_Raw data:_
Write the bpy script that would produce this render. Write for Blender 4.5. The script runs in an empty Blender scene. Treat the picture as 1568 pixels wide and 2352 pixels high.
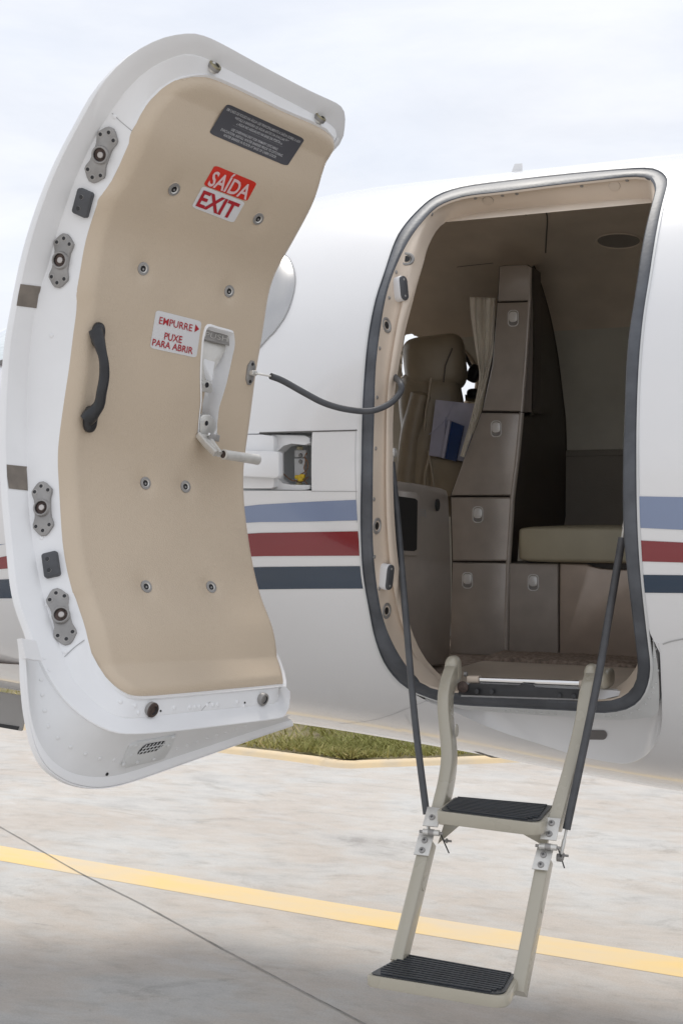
import bpy, bmesh, math, random
from math import sin, cos, pi, radians, sqrt
from mathutils import Vector, Matrix
from mathutils.bvhtree import BVHTree
random.seed(7)
sc = bpy.context.scene
col = sc.collection

# ------------------------------------------------------------------ camera, sky, sun, exposure
CAMP = Vector((0.0, -3.568, 1.45))
YAW = 0.4116
FPX = 3000.0            # focal length in units of a 1568 x 2352 picture
cd = bpy.data.cameras.new('camera'); cam = bpy.data.objects.new('camera', cd); col.objects.link(cam)
cam.location = CAMP; cam.rotation_euler = (pi/2, 0, YAW)
cd.sensor_fit = 'VERTICAL'; cd.sensor_height = 36.0; cd.sensor_width = 24.0
cd.lens = FPX/2352*36.0; cd.clip_start = .05; cd.clip_end = 3000
sc.camera = cam
SUN_EL, SUN_AZ = radians(62), radians(-25)     # azimuth measured from +Y towards +X
w = bpy.data.worlds.new('World'); sc.world = w; w.use_nodes = True
nt = w.node_tree; N = nt.nodes; L = nt.links; N.clear()
out = N.new('ShaderNodeOutputWorld'); bg = N.new('ShaderNodeBackground'); bg.inputs[1].default_value = .1
sky = N.new('ShaderNodeTexSky'); sky.sky_type = 'NISHITA'; sky.sun_disc = False
sky.sun_elevation = SUN_EL; sky.sun_rotation = SUN_AZ; sky.air_density = 1.0; sky.dust_density = 1.2
tc = N.new('ShaderNodeTexCoord'); mp = N.new('ShaderNodeMapping'); mp.inputs['Scale'].default_value = (1.0, 1.0, 3.2)
mp.inputs['Location'].default_value = (.3, .2, .35)
n1 = N.new('ShaderNodeTexNoise'); n1.inputs['Scale'].default_value = 2.6; n1.inputs['Detail'].default_value = 8; n1.inputs['Roughness'].default_value = .55
n1.inputs['Distortion'].default_value = .4
r1 = N.new('ShaderNodeValToRGB'); r1.color_ramp.elements[0].position = .36; r1.color_ramp.elements[0].color = (.82, .82, .82, 1)
r1.color_ramp.elements[1].position = .60; r1.color_ramp.elements[1].color = (1, 1, 1, 1)
mx = N.new('ShaderNodeMix'); mx.data_type = 'RGBA'
cl = N.new('ShaderNodeRGB'); cl.outputs[0].default_value = (7.45, 7.6, 7.95, 1)
L.new(tc.outputs['Generated'], mp.inputs[0]); L.new(mp.outputs[0], n1.inputs[0]); L.new(n1.outputs[0], r1.inputs[0])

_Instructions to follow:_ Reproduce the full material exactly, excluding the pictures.

_Completed exercise:_
Write the bpy script that would produce this render. Write for Blender 4.5. The script runs in an empty Blender scene. Treat the picture as 1568 pixels wide and 2352 pixels high.
import bpy, bmesh, math, random
from math import sin, cos, pi, radians, sqrt
from mathutils import Vector, Matrix
from mathutils.bvhtree import BVHTree
random.seed(7)
sc = bpy.context.scene
col = sc.collection

# ------------------------------------------------------------------ camera, sky, sun, exposure
CAMP = Vector((0.0, -3.568, 1.45))
YAW = 0.4116
FPX = 3000.0            # focal length in units of a 1568 x 2352 picture
cd = bpy.data.cameras.new('camera'); cam = bpy.data.objects.new('camera', cd); col.objects.link(cam)
cam.location = CAMP; cam.rotation_euler = (pi/2, 0, YAW)
cd.sensor_fit = 'VERTICAL'; cd.sensor_height = 36.0; cd.sensor_width = 24.0
cd.lens = FPX/2352*36.0; cd.clip_start = .05; cd.clip_end = 3000
sc.camera = cam
SUN_EL, SUN_AZ = radians(62), radians(-25)     # azimuth measured from +Y towards +X
w = bpy.data.worlds.new('World'); sc.world = w; w.use_nodes = True
nt = w.node_tree; N = nt.nodes; L = nt.links; N.clear()
out = N.new('ShaderNodeOutputWorld'); bg = N.new('ShaderNodeBackground'); bg.inputs[1].default_value = .1
sky = N.new('ShaderNodeTexSky'); sky.sky_type = 'NISHITA'; sky.sun_disc = False
sky.sun_elevation = SUN_EL; sky.sun_rotation = SUN_AZ; sky.air_density = 1.0; sky.dust_density = 1.2
tc = N.new('ShaderNodeTexCoord'); mp = N.new('ShaderNodeMapping'); mp.inputs['Scale'].default_value = (1.0, 1.0, 3.2)
mp.inputs['Location'].default_value = (.3, .2, .35)
n1 = N.new('ShaderNodeTexNoise'); n1.inputs['Scale'].default_value = 2.6; n1.inputs['Detail'].default_value = 8; n1.inputs['Roughness'].default_value = .55
n1.inputs['Distortion'].default_value = .4
r1 = N.new('ShaderNodeValToRGB'); r1.color_ramp.elements[0].position = .36; r1.color_ramp.elements[0].color = (.82, .82, .82, 1)
r1.color_ramp.elements[1].position = .60; r1.color_ramp.elements[1].color = (1, 1, 1, 1)
mx = N.new('ShaderNodeMix'); mx.data_type = 'RGBA'
cl = N.new('ShaderNodeRGB'); cl.outputs[0].default_value = (7.45, 7.6, 7.95, 1)
L.new(tc.outputs['Generated'], mp.inputs[0]); L.new(mp.outputs[0], n1.inputs[0]); L.new(n1.outputs[0], r1.inputs[0])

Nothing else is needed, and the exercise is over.